South Korea's Joint Chiefs of Staff said the missile launched from the western inland town of Taechon flew 600 kilometres cross-country on a maximum altitude of 60 kilometres before landing in waters off North Korea's eastern coast.

South Korea's military condemned North Korea's launch as a “serious provocation” that violates UN Security Council resolutions and “damages the peace and safety” of the region and the broader international community.

The US Indo-Pacific Command said the launch did not pose an “immediate threat to US personnel or territory, or to our allies,” but still highlighted the destabilising impact of North Korea's illicit nuclear weapons and missile programmes.

North Korea has dialed up its testing activities in 2022, testing more than 30 ballistic weapons, including its first intercontinental ballistic missiles (ICBM) since 2017, as it continues to expand its military capabilities amid a prolonged stalemate in nuclear diplomacy.

The launch came as the nuclear-powered aircraft carrier USS Ronald Reagan and its strike group arrived in South Korea for the two countries' joint military exercises.

Joint defences

In a discussion on Sunday, South Korean Joint Chiefs of Staff chair Gen. Kim Seung-kyum and Gen. Paul LaCamera, an American general who heads the South Korea-US combined forces command in Seoul, reaffirmed plans to bolster the allies' joint defences posture through training, according to South Korea's military.

Japanese Prime Minister Fumio Kishida said in a statement Tokyo is “doing its utmost” to gather information on North Korea's launch and confirm the safety of ships and aircraft, although there were no immediate reports of damages.

The North Korean threat is also expected to be a key agenda when US Vice President Kamala Harris visits South Korea next week after attending the state funeral in Tokyo of slain former Japanese Prime Minister Shinzo Abe.

North Korea has so far rejected US and South Korean calls to return to nuclear diplomacy, which have been stalled since 2019 over disagreements in exchanging the release of US-led sanctions against the North and the North's disarmament steps.

Sunday's test could soon be followed with a more provocative weapons demonstration as South Korean officials said they detected signs that North Korea was preparing to test a missile system designed to be launched from submarines.

A new submarine

On Wednesday, 38 North, a North Korea-focused website, said its analysis of commercial satellite imagery shows multiple barges and other vessels gathered at the eastern port of Sinpo, where North Korea has a major shipyard building submarines.

The report said the North was possibly preparing to launch a new submarine capable of firing ballistic missiles.

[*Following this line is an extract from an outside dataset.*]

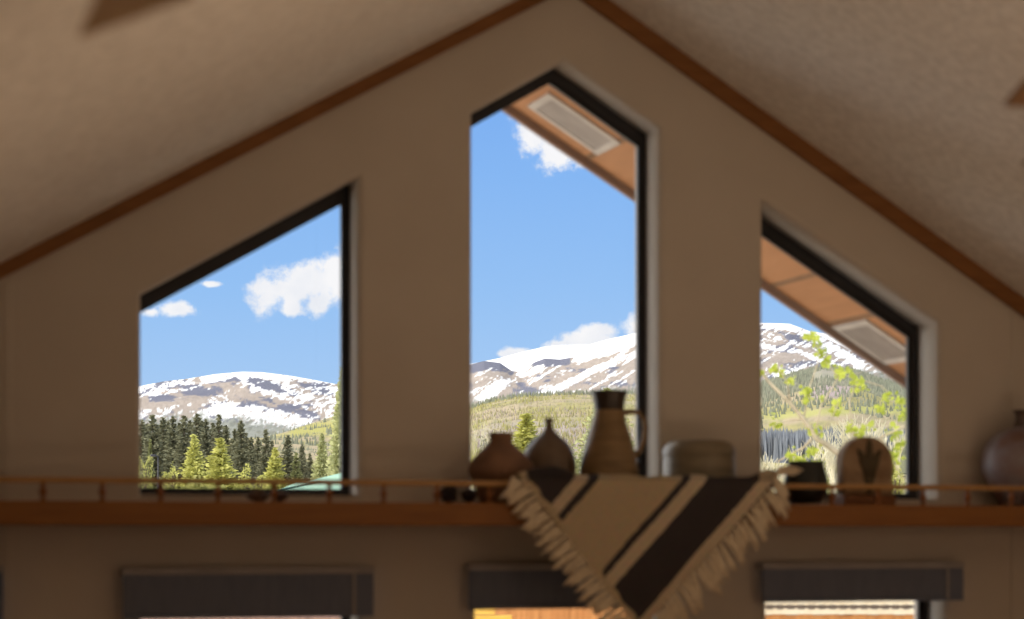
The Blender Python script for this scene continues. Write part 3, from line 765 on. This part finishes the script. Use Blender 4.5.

North Korea has been pushing hard to be able to fire nuclear-armed missiles from submarines. Such weapons in theory would bolster North Korea's deterrent by ensuring retaliation after absorbing a nuclear attack on land.

Ballistic missile submarines would also add a new maritime threat to the North's growing collection of solid-fuel weapons fired from land vehicles, which are being developed with an apparent aim to overwhelm missile defence systems in South Korea and Japan.

Still, experts say North Korea would need considerably more time, resources and major technological improvements to build at least several submarines that could travel quietly in seas and reliably execute strikes.